The big problem here is that we seem to have traded a solution oriented government that was concerned with developing and maintaining an entire nation, for a government of profit oriented businessmen (in two slightly different flavors) whose only concern is being able to manipulate the institutions of governance so as to be financially remunerative for their friends and coincidentally lining their own pockets quite nicely, too. This is not a prescription that offers any cures for what ails this nation. Business as usual will inevitably result in a downward spiral into eventual collapse and bankruptcy. This is what happened in the Roman Empire and it is what is happening in our empire.

Both parties have become so similar and so similarly corrupt that it is difficult to think of a practical solution from within either organization. As President Kennedy said, “Those who make peaceful revolution impossible will make violent revolution inevitable.”  I fear that we may be close to that point. All the ways in which people have tried to work within the political process have failed and we are very quickly running out of time and choices.
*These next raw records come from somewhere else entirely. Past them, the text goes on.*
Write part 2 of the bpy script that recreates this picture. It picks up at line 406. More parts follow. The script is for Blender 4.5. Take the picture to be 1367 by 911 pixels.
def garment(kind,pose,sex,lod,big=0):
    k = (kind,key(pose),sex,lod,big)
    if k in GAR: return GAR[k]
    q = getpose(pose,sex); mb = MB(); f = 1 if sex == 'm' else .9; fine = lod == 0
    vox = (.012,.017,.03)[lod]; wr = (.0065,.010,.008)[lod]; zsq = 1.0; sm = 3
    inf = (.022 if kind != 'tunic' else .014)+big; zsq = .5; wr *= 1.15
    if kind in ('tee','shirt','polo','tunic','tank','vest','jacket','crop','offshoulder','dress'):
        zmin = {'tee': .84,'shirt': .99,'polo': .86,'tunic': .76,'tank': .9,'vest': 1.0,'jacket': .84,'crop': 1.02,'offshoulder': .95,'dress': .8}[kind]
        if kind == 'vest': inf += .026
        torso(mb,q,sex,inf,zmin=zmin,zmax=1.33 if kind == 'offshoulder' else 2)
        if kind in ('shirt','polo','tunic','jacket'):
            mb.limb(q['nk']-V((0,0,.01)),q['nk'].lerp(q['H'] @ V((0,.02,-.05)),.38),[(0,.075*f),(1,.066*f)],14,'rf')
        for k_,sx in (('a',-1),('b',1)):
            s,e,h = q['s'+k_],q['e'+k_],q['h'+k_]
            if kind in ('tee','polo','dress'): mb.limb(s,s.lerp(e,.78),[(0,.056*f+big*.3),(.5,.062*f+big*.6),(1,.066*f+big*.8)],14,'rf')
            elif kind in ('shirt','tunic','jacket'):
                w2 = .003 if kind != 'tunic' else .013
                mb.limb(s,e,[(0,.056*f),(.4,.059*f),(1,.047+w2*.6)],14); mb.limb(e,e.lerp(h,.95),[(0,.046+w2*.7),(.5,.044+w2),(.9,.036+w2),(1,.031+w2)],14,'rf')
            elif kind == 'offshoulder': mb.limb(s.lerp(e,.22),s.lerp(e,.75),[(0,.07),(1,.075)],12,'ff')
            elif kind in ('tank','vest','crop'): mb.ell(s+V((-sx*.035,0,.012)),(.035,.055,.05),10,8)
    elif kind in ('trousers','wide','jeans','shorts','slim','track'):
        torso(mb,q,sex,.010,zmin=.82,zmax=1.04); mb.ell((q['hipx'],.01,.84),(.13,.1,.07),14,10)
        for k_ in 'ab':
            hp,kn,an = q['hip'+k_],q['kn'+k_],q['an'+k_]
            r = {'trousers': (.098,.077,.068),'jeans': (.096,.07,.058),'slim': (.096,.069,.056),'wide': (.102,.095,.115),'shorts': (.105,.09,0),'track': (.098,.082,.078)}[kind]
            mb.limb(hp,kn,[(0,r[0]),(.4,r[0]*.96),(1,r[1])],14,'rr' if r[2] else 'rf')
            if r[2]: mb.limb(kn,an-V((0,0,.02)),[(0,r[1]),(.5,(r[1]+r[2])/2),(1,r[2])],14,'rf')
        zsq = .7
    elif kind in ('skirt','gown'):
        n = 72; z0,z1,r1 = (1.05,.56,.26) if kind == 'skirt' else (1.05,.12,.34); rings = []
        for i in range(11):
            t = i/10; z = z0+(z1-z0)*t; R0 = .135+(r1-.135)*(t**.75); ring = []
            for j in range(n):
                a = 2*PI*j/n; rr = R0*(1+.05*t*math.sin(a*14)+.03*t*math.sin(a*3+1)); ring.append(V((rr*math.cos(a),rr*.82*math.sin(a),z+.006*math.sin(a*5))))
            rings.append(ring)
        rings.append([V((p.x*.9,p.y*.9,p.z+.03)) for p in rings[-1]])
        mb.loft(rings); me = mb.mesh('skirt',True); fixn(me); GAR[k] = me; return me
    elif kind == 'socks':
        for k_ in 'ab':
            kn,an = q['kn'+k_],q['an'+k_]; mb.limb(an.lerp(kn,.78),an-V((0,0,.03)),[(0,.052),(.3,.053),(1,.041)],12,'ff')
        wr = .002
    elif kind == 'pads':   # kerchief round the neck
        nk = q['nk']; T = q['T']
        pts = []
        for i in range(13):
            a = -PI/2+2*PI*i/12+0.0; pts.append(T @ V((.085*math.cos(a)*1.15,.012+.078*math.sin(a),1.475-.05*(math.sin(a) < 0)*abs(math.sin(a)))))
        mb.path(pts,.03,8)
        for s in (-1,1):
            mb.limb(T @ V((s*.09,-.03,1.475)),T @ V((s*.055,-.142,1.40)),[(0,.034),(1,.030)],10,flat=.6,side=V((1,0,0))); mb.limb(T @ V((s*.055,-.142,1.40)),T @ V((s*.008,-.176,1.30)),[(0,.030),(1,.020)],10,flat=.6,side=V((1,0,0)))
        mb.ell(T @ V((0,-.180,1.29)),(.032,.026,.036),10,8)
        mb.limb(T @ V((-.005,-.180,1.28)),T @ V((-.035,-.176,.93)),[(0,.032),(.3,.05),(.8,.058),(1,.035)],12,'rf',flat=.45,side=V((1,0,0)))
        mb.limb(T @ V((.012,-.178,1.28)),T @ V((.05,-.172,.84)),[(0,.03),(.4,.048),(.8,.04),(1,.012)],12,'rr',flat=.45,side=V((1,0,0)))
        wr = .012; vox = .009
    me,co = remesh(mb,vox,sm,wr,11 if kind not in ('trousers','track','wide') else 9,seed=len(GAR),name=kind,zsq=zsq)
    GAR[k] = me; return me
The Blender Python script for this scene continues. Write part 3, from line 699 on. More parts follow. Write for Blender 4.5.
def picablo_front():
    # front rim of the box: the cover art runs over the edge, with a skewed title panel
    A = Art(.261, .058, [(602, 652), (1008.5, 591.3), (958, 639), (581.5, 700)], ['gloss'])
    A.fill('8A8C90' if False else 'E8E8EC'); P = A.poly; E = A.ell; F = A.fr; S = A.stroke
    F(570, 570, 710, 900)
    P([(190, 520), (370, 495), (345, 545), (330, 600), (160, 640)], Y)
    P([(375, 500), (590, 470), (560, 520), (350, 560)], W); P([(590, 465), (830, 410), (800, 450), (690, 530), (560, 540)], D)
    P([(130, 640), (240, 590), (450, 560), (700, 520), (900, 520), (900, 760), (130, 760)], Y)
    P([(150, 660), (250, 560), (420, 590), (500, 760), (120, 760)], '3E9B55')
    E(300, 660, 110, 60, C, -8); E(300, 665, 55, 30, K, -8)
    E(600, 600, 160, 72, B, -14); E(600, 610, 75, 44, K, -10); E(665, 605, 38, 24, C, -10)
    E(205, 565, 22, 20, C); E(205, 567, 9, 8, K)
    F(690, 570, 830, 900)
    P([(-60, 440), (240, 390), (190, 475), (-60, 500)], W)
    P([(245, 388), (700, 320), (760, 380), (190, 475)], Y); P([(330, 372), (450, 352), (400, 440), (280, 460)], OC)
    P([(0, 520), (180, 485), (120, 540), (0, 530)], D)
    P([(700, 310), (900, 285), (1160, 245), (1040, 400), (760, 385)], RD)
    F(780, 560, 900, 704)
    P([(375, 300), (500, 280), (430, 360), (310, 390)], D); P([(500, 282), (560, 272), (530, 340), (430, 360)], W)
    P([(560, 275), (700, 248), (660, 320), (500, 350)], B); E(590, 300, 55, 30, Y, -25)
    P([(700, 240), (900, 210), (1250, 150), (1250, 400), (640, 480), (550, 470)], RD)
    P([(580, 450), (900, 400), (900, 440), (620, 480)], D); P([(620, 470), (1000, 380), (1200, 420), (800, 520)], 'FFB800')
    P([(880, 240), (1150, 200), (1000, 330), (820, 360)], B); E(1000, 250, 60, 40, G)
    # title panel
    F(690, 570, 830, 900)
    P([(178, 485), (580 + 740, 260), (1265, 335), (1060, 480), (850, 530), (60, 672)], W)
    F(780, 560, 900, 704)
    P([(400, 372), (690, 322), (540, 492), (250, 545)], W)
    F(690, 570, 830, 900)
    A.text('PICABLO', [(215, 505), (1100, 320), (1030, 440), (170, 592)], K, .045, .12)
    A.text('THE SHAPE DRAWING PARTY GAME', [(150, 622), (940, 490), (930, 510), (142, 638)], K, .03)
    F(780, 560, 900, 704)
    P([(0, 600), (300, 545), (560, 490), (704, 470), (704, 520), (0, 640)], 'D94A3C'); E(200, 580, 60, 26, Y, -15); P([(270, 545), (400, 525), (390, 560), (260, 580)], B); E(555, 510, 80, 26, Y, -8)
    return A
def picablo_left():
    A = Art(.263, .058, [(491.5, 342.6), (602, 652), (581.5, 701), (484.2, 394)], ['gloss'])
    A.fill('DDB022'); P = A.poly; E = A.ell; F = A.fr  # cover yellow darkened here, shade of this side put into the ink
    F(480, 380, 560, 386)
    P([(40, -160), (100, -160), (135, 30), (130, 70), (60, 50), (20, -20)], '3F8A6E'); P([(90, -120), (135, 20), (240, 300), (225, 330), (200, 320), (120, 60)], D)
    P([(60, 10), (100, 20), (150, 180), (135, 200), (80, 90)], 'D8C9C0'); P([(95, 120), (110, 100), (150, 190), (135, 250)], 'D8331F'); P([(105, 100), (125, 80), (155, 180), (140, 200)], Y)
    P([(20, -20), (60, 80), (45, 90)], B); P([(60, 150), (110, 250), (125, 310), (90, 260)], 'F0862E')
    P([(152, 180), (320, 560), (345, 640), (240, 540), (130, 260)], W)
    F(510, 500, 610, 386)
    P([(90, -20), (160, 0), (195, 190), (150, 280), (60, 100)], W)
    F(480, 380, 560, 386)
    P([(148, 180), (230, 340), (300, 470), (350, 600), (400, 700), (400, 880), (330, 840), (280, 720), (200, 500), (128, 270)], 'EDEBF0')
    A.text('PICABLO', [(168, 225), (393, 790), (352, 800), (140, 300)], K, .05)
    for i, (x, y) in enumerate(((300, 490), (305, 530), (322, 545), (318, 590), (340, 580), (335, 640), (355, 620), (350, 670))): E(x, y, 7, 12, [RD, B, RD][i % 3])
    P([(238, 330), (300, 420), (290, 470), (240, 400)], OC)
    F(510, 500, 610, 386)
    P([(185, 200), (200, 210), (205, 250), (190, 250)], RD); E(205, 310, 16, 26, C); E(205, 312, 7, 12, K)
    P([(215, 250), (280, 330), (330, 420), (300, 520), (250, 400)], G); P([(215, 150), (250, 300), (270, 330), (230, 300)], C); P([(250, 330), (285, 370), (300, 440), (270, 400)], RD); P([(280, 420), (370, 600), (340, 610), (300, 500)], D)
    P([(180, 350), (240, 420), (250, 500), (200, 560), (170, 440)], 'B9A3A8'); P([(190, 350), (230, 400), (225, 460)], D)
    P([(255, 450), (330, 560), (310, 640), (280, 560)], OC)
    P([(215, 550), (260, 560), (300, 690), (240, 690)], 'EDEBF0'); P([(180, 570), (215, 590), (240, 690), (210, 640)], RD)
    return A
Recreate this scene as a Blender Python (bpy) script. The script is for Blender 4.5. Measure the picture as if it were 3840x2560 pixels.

And this intransigence and corruption of our once great democracy is a global problem. We are, as a species of living things on this planet, faced with some really clear and present dangers: world population, exhaustion of resources, pollution and habitat destruction, global warming, nuclear proliferation, global health concerns, are just a few of the highlights from a long list of factors that could jointly result in the actual extinction of humans from Earth in a relatively short time.

I have several friends, now fast approaching retirement, who say that they are so glad they don’t have kids. They spent their whole lives wanting kids, wishing they could have kids, and trying to have kids, but it never happened and now they are glad. They are glad because they think we’re at the end of human history and they don’t want to leave behind anyone to suffer. They think things will stay substantially ok for the short span of time before they die, but not long after that they know in their hearts that billions of people will die in agony and they are glad that some of these will not be their children or grandchildren.

What a horrible conclusion for successful, comfortable, rational, well educated people to come to about the world they live in. What a horrible reflection on our society.

I hope that they are wrong, and I fear they are right. And I have children, and may yet have grandchildren. And I am not merely concerned. I am not upset. I am damn mad. I am mad at you and at me. I am mad and a whole lot of us who let things come to this pass. I want action and I want it now. But like you, I have no one I can turn to, no solution I can logically propose. I keep hoping that someone will come up with something that will actually allow us to get back out of this hole we have dug for ourselves.

And this is what I think our politicians need to fear most:  a plausible demagogue who can galvanize people into action. This country is riper by the day for a person like this. I just hope that when someone comes in to fill this need we get someone like FDR and not someone like Hitler.